Coronado écouta ses explications et le fit étrangler. Il annonça ensuite qu'ils retourneraient en Nouvelle-Espagne car, selon l'un de ses officiers, "le groupe n'a jamais trouvé de terre où il serait possible de s'installer" et les Sept Cités de Cibola se révélèrent dépourvues de "richesse et de civilisation" (Flint, 2). Coronado revint en Nouvelle-Espagne au printemps 1542 et reprit son poste de gouverneur de Nouvelle-Galice, mais il fut déshonoré et fit faillite. De Niza fut également dédaigné publiquement mais ne fut jamais puni et vécut le reste de sa vie dans l'anonymat le plus total.
Conclusion
La quête des sept cités de Cibola ne fut qu'une des 130 expéditions lancées par les Espagnols dans les Amériques à la recherche d'or au cours de cette période. À l'époque où Coronado ravageait le sud-ouest, Hernando de Soto (c. 1500-1542) violait, assassinait et brûlait les villages des autochtones de la vallée du Mississippi à la recherche de l'or qu'il était sûr qu'ils avaient caché. Gonzalo Pizarro (1510-1548), le frère cadet de Francisco Pizzaro (conquérant des Incas), était également actif en 1541, détruisant et réduisant en esclavage des communautés indigènes en Équateur, à la recherche de la cité d'or de l'El Dorado.

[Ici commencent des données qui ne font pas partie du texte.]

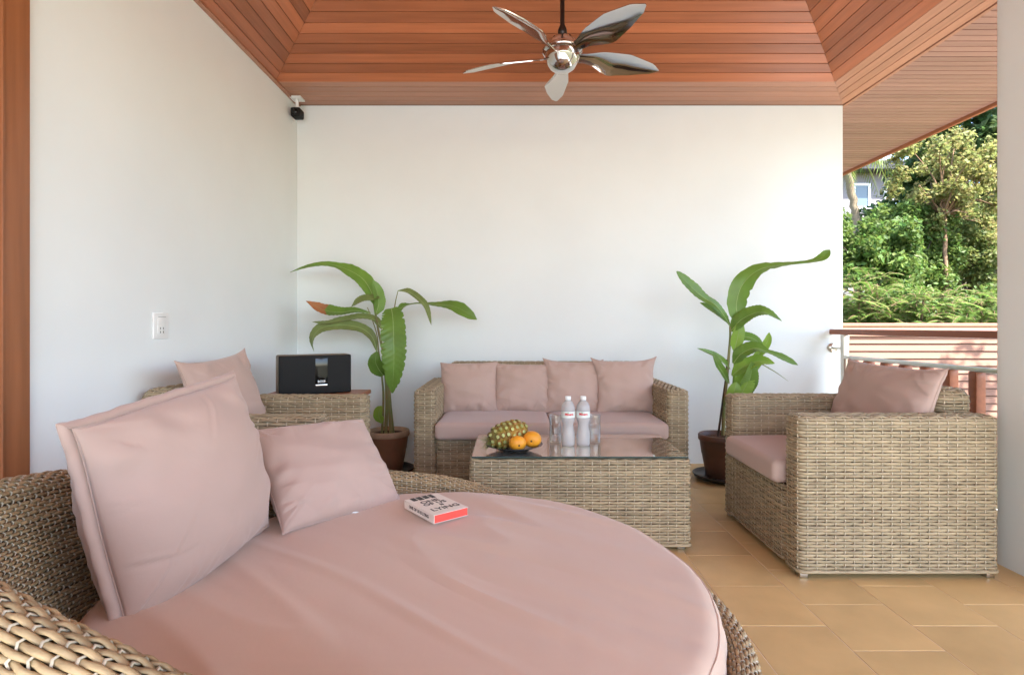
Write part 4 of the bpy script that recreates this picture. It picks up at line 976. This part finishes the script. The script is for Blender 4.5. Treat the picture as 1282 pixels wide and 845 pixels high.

Pendant des siècles, ces expéditions ont été présentées comme des "premières", comme si les paysages et les populations n'avaient aucune valeur intrinsèque avant d'être "découverts" par les Européens, toujours qualifiés d'explorateurs plutôt que d'esclavagistes ou simplement d'opportunistes avides qui profitèrent de populations qui les avaient initialement accueillis, leur avaient fait confiance et les avaient aidés. L'expédition de Coronado à Cibola ne mérite pas d'être célébrée, pas plus que les autres.
L'expédition de Cibola était un projet ridicule basé sur des mensonges et motivé par l'avarice qui n'accomplit pas grand-chose, si ce n'est la perte de vies dans des communautés qui existaient sur les terres traversées par Coronado depuis des milliers d'années. Ces personnes, ainsi que leurs descendants, se fichaient éperdument que ces Espagnols aient été les premiers à consigner leur terre et leur culture dans l'histoire.
L'éloge continu d'expéditions comme celle de Coronado est comparable à l'admiration que l'on porte à un braqueur de banque qui, après avoir tué tout le monde dans l'immeuble, tombe sur une pièce de monnaie rare; les textes historiques se concentrent régulièrement sur la pièce tout en ignorant en grande partie le coût de sa découverte. Les sept cités de Cibola n'ont jamais existé, pas plus que l'El Dorado ou le Quivira, mais la quête de ces lieux imaginaires entraîna la destruction de lieux bien réels, et c'est là la véritable histoire de Cibola.